- REQUEST
Go through the listing beneath this task and return every line that carries the string "scene".

>> start DATASET EXCERPT

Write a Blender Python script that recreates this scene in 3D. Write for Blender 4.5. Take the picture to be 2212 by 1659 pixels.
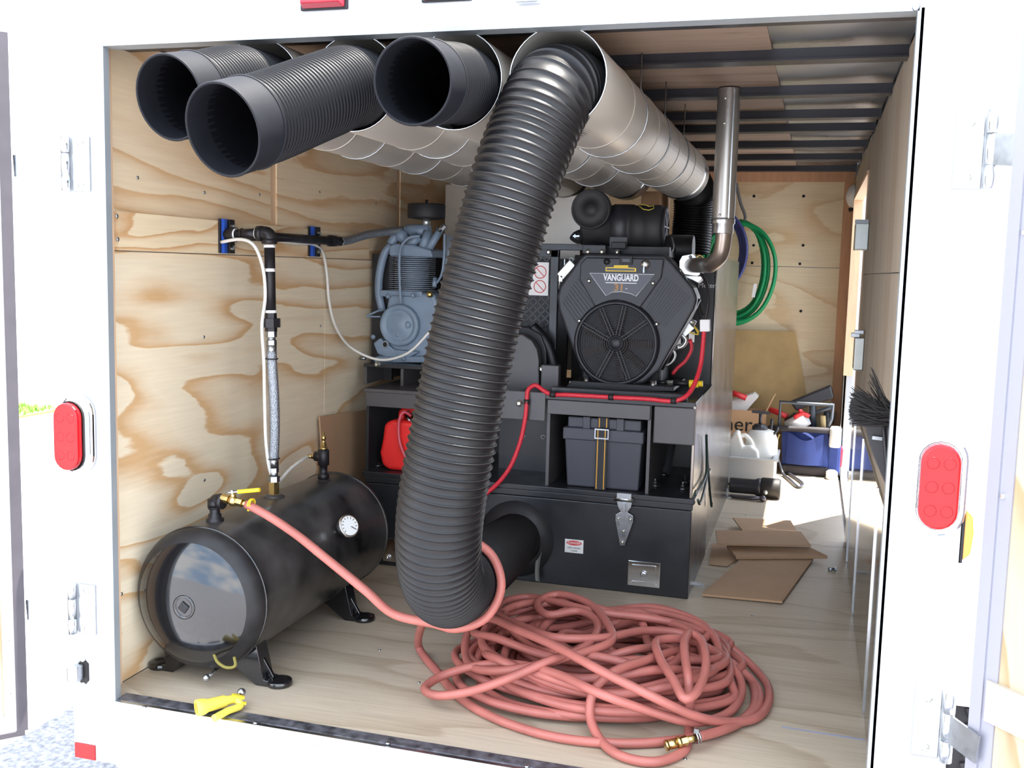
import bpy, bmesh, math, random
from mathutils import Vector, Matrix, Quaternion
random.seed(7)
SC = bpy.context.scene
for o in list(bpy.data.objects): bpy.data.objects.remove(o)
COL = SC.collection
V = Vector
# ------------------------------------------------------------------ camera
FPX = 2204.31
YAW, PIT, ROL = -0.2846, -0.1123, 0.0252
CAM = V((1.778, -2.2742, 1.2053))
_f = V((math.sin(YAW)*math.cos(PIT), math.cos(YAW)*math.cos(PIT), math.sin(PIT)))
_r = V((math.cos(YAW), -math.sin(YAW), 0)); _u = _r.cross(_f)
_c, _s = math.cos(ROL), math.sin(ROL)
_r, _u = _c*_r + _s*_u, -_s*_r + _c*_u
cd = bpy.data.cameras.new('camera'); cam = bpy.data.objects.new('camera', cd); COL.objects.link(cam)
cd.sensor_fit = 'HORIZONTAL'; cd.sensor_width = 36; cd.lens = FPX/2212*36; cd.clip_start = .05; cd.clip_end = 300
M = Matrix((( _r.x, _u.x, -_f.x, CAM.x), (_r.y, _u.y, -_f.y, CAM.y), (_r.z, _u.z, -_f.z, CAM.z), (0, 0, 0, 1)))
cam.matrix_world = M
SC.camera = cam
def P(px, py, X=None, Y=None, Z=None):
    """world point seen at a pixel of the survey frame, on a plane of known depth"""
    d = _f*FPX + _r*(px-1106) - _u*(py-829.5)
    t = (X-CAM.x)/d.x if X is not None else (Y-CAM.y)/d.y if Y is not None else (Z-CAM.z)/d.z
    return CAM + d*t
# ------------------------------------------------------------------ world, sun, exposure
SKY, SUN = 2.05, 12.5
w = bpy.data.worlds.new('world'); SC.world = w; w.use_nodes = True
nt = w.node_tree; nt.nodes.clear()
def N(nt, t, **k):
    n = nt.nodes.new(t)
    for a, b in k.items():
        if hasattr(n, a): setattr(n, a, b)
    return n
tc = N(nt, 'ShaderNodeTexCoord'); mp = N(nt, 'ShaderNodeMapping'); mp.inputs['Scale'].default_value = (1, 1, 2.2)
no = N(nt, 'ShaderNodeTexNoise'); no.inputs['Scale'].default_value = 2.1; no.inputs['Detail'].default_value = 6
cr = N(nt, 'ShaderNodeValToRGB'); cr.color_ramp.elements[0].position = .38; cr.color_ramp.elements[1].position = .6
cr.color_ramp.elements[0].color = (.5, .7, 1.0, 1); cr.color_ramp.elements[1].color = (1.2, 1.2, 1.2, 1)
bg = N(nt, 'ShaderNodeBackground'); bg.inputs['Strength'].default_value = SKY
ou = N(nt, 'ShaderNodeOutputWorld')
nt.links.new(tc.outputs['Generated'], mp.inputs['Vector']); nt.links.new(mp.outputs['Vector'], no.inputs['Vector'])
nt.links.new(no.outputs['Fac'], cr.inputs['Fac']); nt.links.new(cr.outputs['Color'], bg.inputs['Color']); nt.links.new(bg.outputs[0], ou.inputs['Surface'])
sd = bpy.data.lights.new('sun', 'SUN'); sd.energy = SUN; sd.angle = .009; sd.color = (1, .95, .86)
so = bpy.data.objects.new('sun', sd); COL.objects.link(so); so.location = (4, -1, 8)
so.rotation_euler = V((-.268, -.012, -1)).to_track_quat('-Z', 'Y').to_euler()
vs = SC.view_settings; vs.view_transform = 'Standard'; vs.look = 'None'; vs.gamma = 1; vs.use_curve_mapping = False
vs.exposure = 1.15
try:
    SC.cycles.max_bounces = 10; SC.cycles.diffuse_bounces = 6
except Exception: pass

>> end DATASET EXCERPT

- WRITTEN REPLY
Write a Blender Python script that recreates this scene in 3D. Write for Blender 4.5. Take the picture to be 2212 by 1659 pixels.
SC = bpy.context.scene